The people over at Habitat were beginning to get curious over my frequent purchases of piles of apparently unmatched hardware jetsom and flotsam. So I shared this blog address with them. I hope they will be pleased, but there is no telling what people will really think.

Friday, February 19, 2010

Recycled Materials Birdhouses 4

This birdhouse is one I call The Meter House. This house uses side cuts and regular 1X lumber. I used old tin roofing for the roof. There is a large gas meter kind of randomly screwed to the side, because I really liked how it looked.

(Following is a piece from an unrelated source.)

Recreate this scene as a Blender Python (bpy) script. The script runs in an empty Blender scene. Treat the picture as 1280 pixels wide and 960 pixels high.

The opposite side has some ventilation holes covered with screening and a ceramic outlet cover. The perch is ceramic as well, with a silver toned beauty ring and a piece of rusted metal roofing.

The house is asymmetrical in design, but I figure the birds won't mind too much. Maybe they'll have creative offspring.

Recycled Materials Birdhouses 3

This is another of my recycled materials birdhouses. I'm pretty fond of this one. It uses 1X lumber along with side cuts from some old logs.

There are some key ornaments, along with drawer hardware and a door stop that is doing duty as a perch. The side hole has screening in it to protect against anything getting in through the side, but it still offers some ventilation.

The roof is made from a piece of old tin roofing from a dismantled barn. I can't wait to get it up on a tree where I can watch for future tenants.

Recycled Materials Birdhouses 2

I call this birdhouse the Arizona house, as it uses my no longer needed Arizona license plate, among other things.

We found an awesome metal scrapyard the other day. They had all these bins of old brass junk, much of which I have used on this house. It includes three different styles of drawer pulls, along with escutcheon plates, beauty rings, a key, a dog tag, and a plastic outlet cover.

My favorite part is the unusual top ornament. I just hope it doesn't act as a lightning rod.

Recycled Materials Birdhouses

For the last few days I have been doing some birdhouses. We have had an unusually cold winter, and I have been trying hard to keep all the neighborhood birds fed. Since spring is on the way, I figured birdhouses would be a good idea for my little feathered friends.

My husband and I spent the better part of a day collecting some birdhouse inspirations. We got some very cool items at the local Habitat Home Re-Store, a metal salvage yard, and the junk heap where a barn had been not so recently re-roofed.

It was just uncommon fortune that Illustration Friday chose "Propogation" for it's word of the week. I figured I would be contributing to the propogation of baby birds, so I decided to post some pictures.

This particular house uses the side cuts from some logs, some regular 1X lumber, a portion of a license plate, a metal house number, a valve stem, an electrical plate of some sort, and a sculptural head that had taken a bad fall. I still have a little caulking and weatherproofing to do, but I am pleased with my results.